Which lines contain the string "script"? Please list every one of them.

# Start of RECORD EXCERPTS

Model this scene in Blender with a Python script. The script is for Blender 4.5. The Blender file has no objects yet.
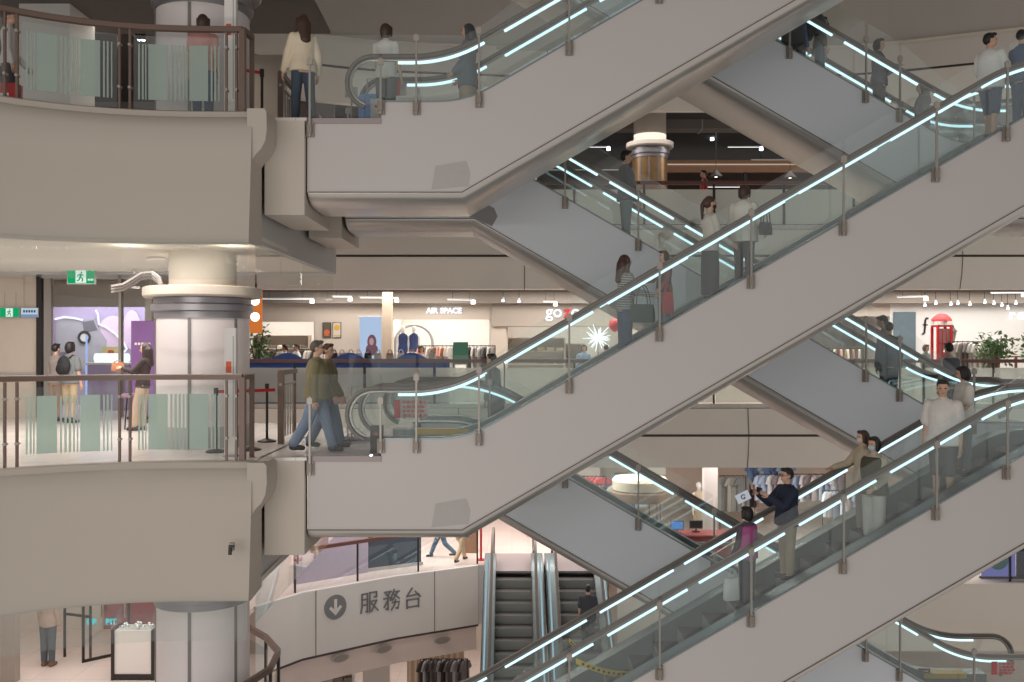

# End of RECORD EXCERPTS
# Start of RECORD EXCERPTS

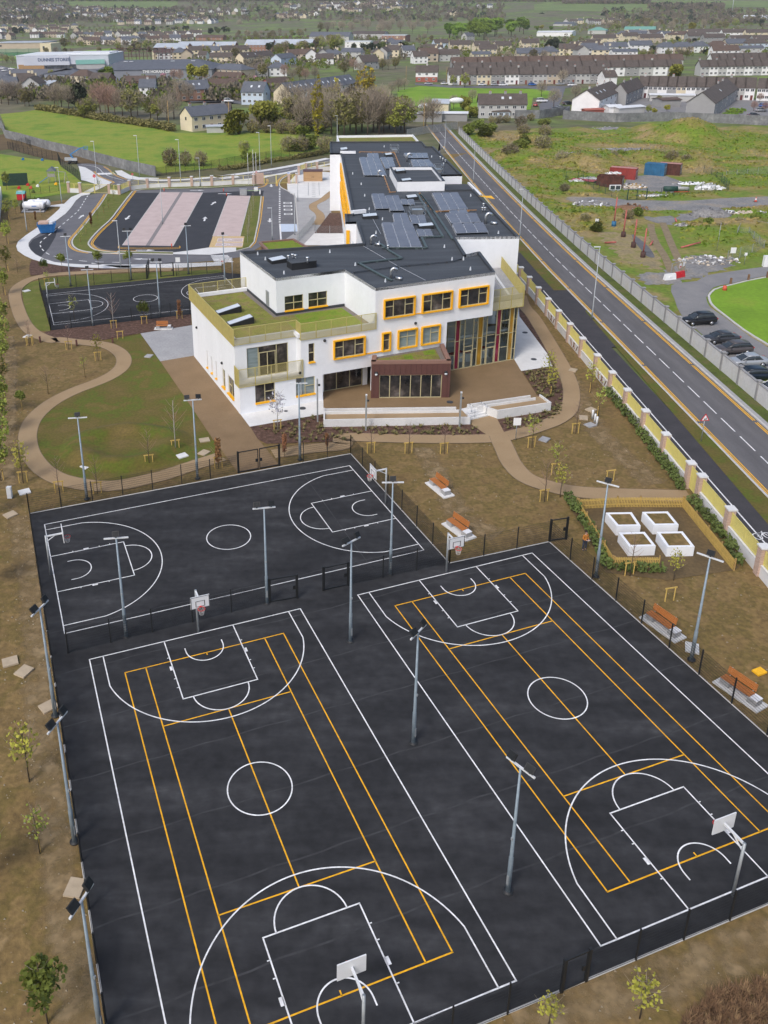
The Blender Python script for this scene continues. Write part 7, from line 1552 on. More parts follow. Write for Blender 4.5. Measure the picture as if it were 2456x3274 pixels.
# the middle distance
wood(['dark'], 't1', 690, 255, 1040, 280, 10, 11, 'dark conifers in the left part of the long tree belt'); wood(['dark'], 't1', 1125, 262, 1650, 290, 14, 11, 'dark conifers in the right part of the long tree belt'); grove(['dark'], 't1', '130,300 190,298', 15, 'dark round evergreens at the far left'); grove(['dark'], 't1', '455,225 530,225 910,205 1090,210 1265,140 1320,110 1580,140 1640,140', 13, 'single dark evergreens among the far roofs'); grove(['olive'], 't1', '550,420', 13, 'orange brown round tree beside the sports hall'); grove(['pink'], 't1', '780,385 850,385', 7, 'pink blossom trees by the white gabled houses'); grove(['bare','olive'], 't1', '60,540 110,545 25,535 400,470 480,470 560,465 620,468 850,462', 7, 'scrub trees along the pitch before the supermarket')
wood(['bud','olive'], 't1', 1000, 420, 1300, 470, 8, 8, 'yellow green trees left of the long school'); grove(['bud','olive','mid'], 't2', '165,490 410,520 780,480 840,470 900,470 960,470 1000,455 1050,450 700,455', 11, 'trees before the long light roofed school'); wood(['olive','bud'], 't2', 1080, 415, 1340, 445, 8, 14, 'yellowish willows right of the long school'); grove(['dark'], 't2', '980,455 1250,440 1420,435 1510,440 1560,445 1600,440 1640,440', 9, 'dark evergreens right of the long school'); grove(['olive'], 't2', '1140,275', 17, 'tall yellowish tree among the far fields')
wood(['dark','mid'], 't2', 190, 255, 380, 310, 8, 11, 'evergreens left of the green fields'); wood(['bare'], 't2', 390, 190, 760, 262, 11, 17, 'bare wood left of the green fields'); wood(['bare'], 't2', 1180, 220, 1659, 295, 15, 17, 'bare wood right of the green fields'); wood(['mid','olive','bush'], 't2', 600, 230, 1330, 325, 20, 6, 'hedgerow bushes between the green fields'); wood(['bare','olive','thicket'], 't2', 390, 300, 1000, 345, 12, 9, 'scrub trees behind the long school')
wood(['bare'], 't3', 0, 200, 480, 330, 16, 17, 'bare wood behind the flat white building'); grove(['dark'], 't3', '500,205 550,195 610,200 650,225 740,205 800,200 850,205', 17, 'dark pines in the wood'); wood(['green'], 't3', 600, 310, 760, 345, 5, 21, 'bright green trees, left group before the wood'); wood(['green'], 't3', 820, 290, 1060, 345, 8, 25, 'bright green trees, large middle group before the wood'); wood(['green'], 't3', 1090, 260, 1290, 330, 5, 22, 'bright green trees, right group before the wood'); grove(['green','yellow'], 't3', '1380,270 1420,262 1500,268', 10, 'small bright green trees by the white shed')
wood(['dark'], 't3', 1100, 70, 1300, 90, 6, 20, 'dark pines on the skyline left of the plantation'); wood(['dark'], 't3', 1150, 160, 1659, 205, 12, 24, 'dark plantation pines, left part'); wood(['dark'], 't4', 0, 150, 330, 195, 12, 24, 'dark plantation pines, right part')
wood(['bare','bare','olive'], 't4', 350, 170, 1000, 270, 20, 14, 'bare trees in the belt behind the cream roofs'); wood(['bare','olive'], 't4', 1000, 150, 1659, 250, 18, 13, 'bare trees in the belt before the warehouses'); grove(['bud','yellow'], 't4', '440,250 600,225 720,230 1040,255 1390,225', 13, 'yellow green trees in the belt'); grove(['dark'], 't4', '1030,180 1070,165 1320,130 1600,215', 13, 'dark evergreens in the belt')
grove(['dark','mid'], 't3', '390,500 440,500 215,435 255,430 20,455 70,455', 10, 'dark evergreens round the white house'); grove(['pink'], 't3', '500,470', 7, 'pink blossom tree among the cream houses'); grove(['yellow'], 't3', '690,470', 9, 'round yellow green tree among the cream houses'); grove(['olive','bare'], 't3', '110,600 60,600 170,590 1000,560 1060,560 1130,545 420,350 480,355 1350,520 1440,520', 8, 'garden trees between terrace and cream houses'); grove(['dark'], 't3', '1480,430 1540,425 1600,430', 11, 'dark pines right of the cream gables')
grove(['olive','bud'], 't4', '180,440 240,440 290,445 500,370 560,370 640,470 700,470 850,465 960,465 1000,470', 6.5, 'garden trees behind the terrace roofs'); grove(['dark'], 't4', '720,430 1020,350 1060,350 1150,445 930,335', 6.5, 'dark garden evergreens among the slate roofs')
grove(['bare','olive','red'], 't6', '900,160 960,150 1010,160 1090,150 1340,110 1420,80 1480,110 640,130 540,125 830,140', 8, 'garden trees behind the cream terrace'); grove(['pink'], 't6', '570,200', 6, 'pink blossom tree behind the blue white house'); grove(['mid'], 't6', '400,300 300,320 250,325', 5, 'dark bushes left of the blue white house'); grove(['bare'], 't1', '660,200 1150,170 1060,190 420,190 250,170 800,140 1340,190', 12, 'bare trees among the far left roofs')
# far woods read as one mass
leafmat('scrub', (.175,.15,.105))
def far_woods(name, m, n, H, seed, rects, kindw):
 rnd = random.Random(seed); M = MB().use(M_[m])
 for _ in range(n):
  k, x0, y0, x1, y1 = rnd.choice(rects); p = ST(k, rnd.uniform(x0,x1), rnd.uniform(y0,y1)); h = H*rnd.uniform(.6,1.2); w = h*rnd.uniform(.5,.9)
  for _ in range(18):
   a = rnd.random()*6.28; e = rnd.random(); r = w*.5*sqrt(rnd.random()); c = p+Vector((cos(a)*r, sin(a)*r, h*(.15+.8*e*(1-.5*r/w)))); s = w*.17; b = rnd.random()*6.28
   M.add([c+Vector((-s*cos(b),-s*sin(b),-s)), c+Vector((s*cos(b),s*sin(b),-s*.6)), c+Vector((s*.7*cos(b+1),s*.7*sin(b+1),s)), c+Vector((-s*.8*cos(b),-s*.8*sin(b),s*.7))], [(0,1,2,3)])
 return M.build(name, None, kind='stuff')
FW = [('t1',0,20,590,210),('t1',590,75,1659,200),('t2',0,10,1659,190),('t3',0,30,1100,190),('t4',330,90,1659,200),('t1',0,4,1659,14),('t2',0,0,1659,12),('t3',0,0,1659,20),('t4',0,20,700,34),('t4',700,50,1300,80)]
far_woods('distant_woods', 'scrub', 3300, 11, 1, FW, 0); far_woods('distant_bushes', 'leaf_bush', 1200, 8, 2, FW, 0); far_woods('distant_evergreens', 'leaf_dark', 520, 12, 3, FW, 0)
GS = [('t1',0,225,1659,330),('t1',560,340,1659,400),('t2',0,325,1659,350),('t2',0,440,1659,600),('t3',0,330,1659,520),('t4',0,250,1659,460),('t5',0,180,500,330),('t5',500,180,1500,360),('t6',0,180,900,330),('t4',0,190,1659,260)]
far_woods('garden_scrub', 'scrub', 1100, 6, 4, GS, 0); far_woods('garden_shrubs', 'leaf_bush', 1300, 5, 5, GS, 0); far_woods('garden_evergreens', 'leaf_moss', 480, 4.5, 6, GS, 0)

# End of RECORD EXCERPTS

(THE RESPONSE)
Model this scene in Blender with a Python script. The script is for Blender 4.5. The Blender file has no objects yet.
The Blender Python script for this scene continues. Write part 7, from line 1552 on. More parts follow. Write for Blender 4.5. Measure the picture as if it were 2456x3274 pixels.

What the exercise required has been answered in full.